> Material:
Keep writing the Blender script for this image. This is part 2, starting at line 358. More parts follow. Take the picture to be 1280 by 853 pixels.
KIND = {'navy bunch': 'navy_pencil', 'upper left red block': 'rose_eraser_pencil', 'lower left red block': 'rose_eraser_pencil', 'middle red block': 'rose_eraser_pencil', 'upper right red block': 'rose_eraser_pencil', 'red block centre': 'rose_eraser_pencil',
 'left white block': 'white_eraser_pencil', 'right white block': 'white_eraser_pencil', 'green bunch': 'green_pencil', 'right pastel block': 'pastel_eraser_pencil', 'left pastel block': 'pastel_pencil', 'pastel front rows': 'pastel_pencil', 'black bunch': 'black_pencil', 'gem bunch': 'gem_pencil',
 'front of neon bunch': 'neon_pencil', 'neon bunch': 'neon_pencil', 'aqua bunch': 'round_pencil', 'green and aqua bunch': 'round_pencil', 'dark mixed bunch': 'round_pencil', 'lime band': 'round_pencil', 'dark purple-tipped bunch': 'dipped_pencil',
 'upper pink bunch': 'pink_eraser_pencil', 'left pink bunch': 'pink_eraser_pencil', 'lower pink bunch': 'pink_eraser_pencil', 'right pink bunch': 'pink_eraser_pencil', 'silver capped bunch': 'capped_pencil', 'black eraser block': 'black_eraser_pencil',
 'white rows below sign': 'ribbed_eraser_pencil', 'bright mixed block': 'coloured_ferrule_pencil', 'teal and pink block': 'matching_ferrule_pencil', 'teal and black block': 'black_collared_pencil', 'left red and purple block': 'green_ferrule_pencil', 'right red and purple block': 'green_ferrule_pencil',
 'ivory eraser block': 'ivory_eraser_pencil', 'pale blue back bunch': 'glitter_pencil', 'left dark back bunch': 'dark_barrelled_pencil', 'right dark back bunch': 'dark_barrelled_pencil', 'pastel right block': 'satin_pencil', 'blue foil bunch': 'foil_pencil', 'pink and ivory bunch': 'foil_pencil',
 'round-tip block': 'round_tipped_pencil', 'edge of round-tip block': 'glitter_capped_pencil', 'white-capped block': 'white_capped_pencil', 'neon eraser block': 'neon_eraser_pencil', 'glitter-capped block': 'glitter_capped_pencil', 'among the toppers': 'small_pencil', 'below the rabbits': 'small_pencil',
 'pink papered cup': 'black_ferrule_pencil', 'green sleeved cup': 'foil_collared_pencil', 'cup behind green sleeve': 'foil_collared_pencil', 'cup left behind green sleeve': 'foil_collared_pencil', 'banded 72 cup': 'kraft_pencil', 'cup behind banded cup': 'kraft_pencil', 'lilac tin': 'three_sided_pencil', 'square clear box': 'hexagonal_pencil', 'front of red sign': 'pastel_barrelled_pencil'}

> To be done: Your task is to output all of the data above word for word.

> Written solution:
Keep writing the Blender script for this image. This is part 2, starting at line 358. More parts follow. Take the picture to be 1280 by 853 pixels.
KIND = {'navy bunch': 'navy_pencil', 'upper left red block': 'rose_eraser_pencil', 'lower left red block': 'rose_eraser_pencil', 'middle red block': 'rose_eraser_pencil', 'upper right red block': 'rose_eraser_pencil', 'red block centre': 'rose_eraser_pencil',
 'left white block': 'white_eraser_pencil', 'right white block': 'white_eraser_pencil', 'green bunch': 'green_pencil', 'right pastel block': 'pastel_eraser_pencil', 'left pastel block': 'pastel_pencil', 'pastel front rows': 'pastel_pencil', 'black bunch': 'black_pencil', 'gem bunch': 'gem_pencil',
 'front of neon bunch': 'neon_pencil', 'neon bunch': 'neon_pencil', 'aqua bunch': 'round_pencil', 'green and aqua bunch': 'round_pencil', 'dark mixed bunch': 'round_pencil', 'lime band': 'round_pencil', 'dark purple-tipped bunch': 'dipped_pencil',
 'upper pink bunch': 'pink_eraser_pencil', 'left pink bunch': 'pink_eraser_pencil', 'lower pink bunch': 'pink_eraser_pencil', 'right pink bunch': 'pink_eraser_pencil', 'silver capped bunch': 'capped_pencil', 'black eraser block': 'black_eraser_pencil',
 'white rows below sign': 'ribbed_eraser_pencil', 'bright mixed block': 'coloured_ferrule_pencil', 'teal and pink block': 'matching_ferrule_pencil', 'teal and black block': 'black_collared_pencil', 'left red and purple block': 'green_ferrule_pencil', 'right red and purple block': 'green_ferrule_pencil',
 'ivory eraser block': 'ivory_eraser_pencil', 'pale blue back bunch': 'glitter_pencil', 'left dark back bunch': 'dark_barrelled_pencil', 'right dark back bunch': 'dark_barrelled_pencil', 'pastel right block': 'satin_pencil', 'blue foil bunch': 'foil_pencil', 'pink and ivory bunch': 'foil_pencil',
 'round-tip block': 'round_tipped_pencil', 'edge of round-tip block': 'glitter_capped_pencil', 'white-capped block': 'white_capped_pencil', 'neon eraser block': 'neon_eraser_pencil', 'glitter-capped block': 'glitter_capped_pencil', 'among the toppers': 'small_pencil', 'below the rabbits': 'small_pencil',
 'pink papered cup': 'black_ferrule_pencil', 'green sleeved cup': 'foil_collared_pencil', 'cup behind green sleeve': 'foil_collared_pencil', 'cup left behind green sleeve': 'foil_collared_pencil', 'banded 72 cup': 'kraft_pencil', 'cup behind banded cup': 'kraft_pencil', 'lilac tin': 'three_sided_pencil', 'square clear box': 'hexagonal_pencil', 'front of red sign': 'pastel_barrelled_pencil'}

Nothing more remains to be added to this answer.